:: Rows ::

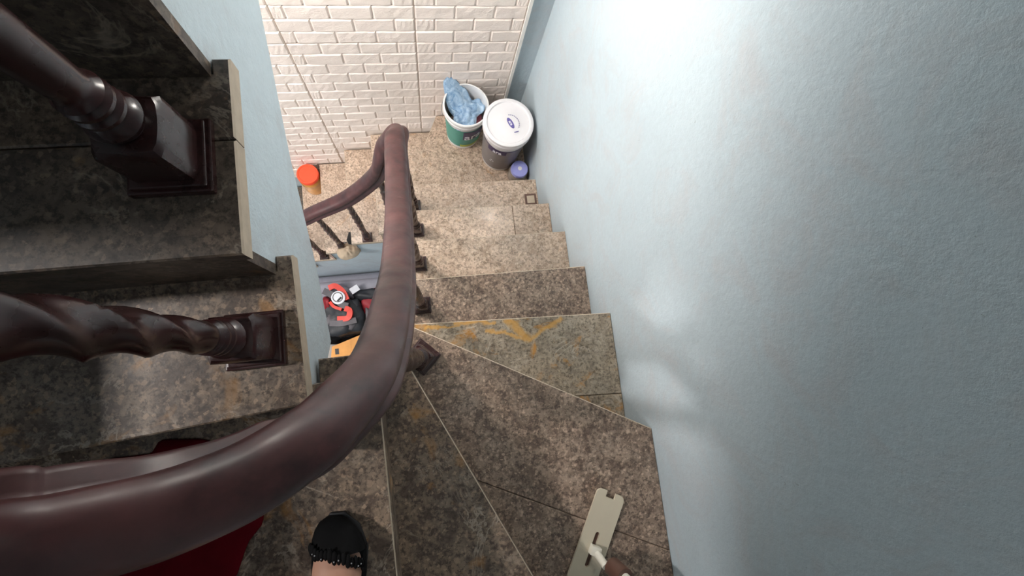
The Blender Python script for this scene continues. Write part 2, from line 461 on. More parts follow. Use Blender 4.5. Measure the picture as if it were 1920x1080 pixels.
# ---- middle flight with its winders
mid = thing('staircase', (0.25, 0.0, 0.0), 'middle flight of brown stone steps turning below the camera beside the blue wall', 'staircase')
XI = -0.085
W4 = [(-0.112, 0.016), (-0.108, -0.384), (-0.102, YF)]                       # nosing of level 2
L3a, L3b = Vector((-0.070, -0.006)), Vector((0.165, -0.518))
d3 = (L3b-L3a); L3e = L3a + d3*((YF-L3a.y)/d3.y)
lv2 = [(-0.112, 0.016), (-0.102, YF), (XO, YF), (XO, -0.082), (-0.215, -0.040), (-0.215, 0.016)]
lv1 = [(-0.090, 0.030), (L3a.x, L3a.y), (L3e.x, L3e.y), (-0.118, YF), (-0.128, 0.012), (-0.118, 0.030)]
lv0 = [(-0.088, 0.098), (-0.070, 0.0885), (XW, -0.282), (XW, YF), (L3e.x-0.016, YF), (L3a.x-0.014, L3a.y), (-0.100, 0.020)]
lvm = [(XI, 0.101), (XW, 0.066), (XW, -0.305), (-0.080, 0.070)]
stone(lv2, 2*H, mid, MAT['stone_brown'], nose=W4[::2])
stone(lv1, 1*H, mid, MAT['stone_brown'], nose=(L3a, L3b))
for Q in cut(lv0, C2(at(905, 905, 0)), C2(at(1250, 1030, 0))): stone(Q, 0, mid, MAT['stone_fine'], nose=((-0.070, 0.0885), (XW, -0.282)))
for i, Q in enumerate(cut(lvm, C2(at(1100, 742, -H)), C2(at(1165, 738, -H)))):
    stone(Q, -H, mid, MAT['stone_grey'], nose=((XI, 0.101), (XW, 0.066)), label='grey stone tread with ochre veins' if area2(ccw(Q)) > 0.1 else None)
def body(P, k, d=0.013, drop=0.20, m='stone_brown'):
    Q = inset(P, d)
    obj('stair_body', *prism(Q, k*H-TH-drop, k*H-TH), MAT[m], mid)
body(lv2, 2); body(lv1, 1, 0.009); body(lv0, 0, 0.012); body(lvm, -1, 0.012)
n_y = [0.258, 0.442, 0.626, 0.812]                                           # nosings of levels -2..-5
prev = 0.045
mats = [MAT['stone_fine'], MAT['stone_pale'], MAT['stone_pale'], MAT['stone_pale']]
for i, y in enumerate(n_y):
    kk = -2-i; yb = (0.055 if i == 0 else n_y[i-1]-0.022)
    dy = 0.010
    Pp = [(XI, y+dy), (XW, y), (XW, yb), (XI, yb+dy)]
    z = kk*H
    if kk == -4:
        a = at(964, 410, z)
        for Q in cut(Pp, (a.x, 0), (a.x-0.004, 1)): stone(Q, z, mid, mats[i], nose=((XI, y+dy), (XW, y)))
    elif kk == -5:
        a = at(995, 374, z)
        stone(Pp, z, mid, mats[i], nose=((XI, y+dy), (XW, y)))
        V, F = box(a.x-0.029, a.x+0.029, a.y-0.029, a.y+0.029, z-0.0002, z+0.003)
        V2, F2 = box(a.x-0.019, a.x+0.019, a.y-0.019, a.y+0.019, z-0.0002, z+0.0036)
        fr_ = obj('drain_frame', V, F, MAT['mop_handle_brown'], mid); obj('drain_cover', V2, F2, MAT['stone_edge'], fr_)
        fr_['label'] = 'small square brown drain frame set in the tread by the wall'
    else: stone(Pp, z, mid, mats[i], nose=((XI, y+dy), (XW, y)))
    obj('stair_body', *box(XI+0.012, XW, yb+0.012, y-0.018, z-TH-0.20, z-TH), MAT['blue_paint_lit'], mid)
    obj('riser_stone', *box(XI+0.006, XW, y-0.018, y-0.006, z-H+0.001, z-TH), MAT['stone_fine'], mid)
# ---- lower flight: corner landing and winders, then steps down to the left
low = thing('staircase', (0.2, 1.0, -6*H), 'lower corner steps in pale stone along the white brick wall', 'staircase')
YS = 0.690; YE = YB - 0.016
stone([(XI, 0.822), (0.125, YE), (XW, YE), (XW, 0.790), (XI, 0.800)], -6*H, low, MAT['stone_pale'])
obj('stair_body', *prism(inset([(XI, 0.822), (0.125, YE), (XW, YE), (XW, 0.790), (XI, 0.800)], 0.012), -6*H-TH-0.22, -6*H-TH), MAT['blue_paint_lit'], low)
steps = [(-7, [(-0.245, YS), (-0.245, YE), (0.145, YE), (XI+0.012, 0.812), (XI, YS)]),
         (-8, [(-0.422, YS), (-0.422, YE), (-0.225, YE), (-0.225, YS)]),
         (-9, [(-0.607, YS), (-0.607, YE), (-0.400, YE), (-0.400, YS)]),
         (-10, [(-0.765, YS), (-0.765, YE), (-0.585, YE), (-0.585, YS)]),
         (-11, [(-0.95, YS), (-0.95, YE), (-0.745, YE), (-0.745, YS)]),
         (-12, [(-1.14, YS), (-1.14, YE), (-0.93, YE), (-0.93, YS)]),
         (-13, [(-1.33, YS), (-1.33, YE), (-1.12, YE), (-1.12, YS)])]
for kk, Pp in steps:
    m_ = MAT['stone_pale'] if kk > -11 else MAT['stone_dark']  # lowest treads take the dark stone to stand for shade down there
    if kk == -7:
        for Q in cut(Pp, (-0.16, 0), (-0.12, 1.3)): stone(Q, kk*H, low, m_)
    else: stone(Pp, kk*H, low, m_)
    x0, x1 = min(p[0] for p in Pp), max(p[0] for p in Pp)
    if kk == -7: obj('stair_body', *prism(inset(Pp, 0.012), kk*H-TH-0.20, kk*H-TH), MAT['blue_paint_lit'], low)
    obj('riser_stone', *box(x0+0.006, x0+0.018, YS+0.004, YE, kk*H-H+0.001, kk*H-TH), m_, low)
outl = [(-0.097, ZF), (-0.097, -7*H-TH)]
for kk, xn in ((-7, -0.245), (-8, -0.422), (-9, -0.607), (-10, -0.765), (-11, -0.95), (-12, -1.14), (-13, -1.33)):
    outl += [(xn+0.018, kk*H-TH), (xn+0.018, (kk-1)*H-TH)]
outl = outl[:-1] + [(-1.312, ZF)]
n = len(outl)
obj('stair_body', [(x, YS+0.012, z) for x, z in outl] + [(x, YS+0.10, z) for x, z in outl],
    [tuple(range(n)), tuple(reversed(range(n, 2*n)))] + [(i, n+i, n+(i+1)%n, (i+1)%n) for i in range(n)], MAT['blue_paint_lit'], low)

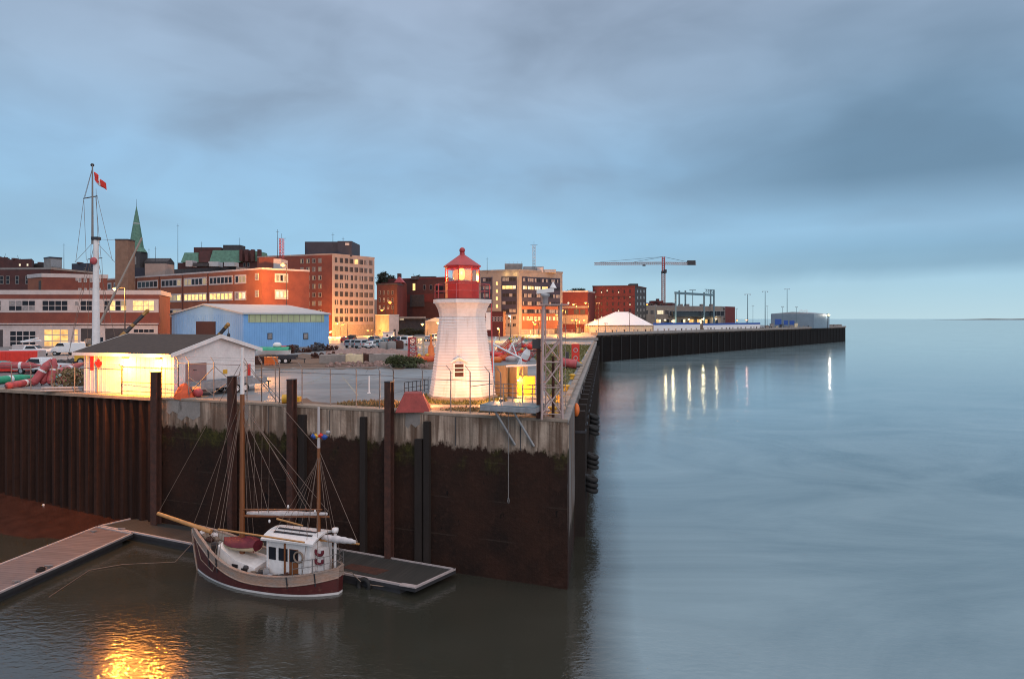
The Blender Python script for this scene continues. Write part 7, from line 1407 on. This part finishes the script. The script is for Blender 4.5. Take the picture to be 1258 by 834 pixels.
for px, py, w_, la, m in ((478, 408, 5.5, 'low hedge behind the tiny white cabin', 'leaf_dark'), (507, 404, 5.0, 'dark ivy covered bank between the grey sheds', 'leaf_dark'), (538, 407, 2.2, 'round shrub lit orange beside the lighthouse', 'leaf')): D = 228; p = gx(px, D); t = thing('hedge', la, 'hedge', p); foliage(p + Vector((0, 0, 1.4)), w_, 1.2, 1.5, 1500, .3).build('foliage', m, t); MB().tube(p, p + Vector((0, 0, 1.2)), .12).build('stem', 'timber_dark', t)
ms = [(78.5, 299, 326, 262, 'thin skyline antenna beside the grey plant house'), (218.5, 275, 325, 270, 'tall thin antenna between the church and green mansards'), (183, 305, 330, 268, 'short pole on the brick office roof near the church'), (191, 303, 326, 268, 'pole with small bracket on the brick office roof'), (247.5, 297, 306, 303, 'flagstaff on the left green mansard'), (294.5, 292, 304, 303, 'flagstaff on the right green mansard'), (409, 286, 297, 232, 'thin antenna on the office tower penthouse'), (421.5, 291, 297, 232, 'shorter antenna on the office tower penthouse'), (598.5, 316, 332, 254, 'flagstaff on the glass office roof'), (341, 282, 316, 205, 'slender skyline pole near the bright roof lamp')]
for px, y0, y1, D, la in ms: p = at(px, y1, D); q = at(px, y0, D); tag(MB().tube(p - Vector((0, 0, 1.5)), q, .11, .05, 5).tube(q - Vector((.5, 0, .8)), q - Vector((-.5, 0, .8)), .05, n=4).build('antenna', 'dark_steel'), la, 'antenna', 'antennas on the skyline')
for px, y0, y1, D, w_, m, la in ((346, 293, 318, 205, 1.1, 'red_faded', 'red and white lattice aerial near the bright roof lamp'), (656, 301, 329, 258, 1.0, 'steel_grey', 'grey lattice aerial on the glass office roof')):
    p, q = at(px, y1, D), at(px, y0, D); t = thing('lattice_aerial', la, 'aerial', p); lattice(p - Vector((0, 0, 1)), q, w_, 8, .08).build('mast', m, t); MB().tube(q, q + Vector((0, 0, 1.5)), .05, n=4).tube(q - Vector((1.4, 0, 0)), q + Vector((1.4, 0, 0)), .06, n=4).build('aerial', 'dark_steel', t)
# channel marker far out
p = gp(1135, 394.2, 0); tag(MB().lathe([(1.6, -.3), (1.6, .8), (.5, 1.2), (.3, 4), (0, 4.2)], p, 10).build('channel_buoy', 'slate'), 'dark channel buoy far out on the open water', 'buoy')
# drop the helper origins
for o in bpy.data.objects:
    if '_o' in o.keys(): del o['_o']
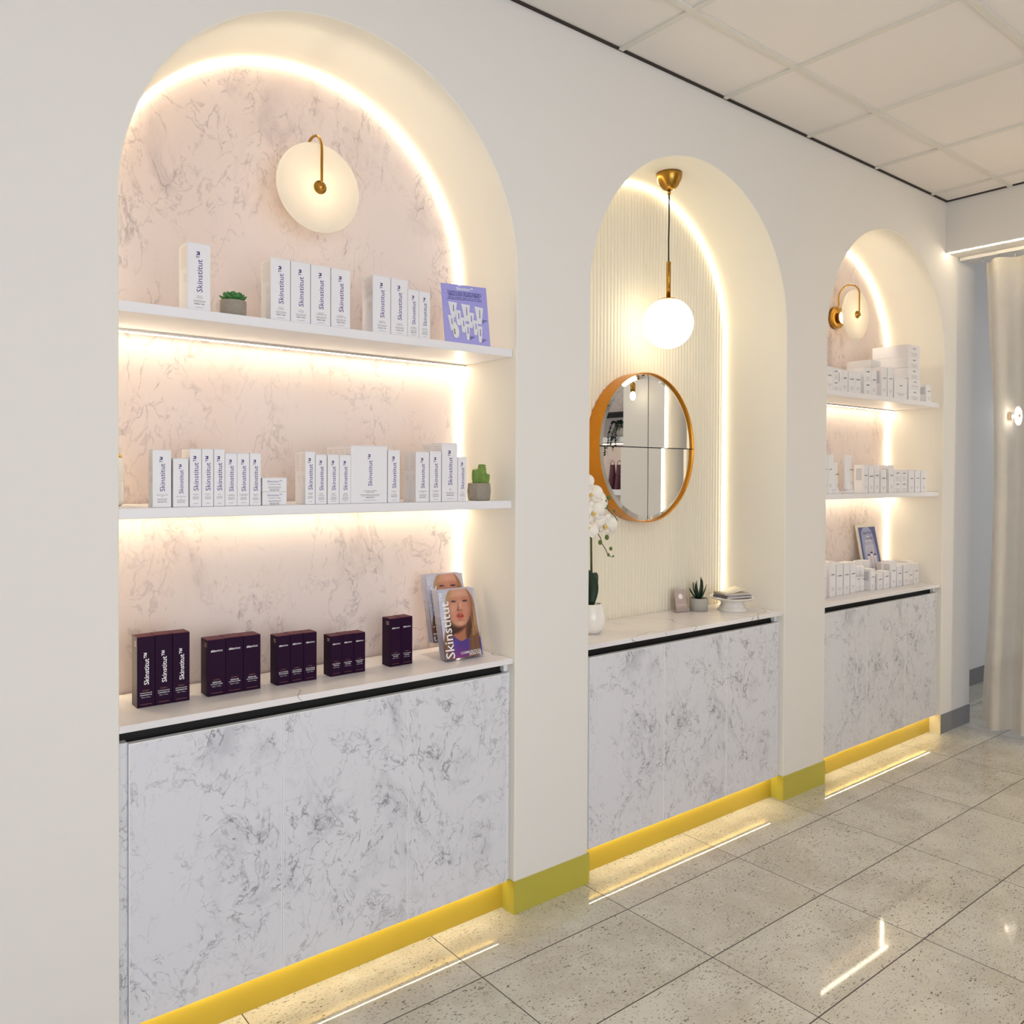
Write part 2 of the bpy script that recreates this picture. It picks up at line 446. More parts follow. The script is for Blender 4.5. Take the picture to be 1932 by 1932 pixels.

:: Aim ::
Extract from the data every line where "mats" shows up.

:: The output ::
mats = [MAT['stone_fine'], MAT['stone_pale'], MAT['stone_pale'], MAT['stone_pale']]
        for Q in cut(Pp, (a.x, 0), (a.x-0.004, 1)): stone(Q, z, mid, mats[i], nose=((XI, y+dy), (XW, y)))
        stone(Pp, z, mid, mats[i], nose=((XI, y+dy), (XW, y)))
    else: stone(Pp, z, mid, mats[i], nose=((XI, y+dy), (XW, y)))